Sound like the rants of a curmudgeon whining about the futility of activism, or the rocking-chair hippie attempting to thwart the idealism of youth? In reality, my passion for protest, ignited more than 35 years ago, continues to be fueled by hope. With a quixotic vision of what will come to pass during 2006, here are my predictions.

Before the dawn of 2007, Democrats will have the chutzpah to take a position guided by principles rather than polls. They will discover to their delight that when the party models itself after Maurice Hinchey rather than Joe Lieberman, Democrats will win back Congress.

During the next 12 months, Hillary Rodham Clinton will own up to having lesbian hair, styling her coiffure like another Clinton—Kate.
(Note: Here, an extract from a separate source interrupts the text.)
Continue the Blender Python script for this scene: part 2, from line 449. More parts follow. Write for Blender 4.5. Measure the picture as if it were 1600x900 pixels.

Hillary for President fundraising will begin immediately after she trounces Jeanine Pirro in the 2006 Senate race.

Bush will set a timetable for troop withdrawal from Iraq—just before the November 2006 elections. But alas for the Republicans, it’s too late. Pirro is just one of countless GOP losers on November 7. And before right-wing nuts can chant “Rick Santorum for President,” Dick Cheney, Tom DeLay, and Bill Frist will be political toast.

Despondent that she no longer makes the public feel good about her bosses and her party, Condoleezza Rice will leave politics to record piano duets with Yanni. And Alix Dobkin will win the Grammy award for Lavender Grandma Loves Lucca.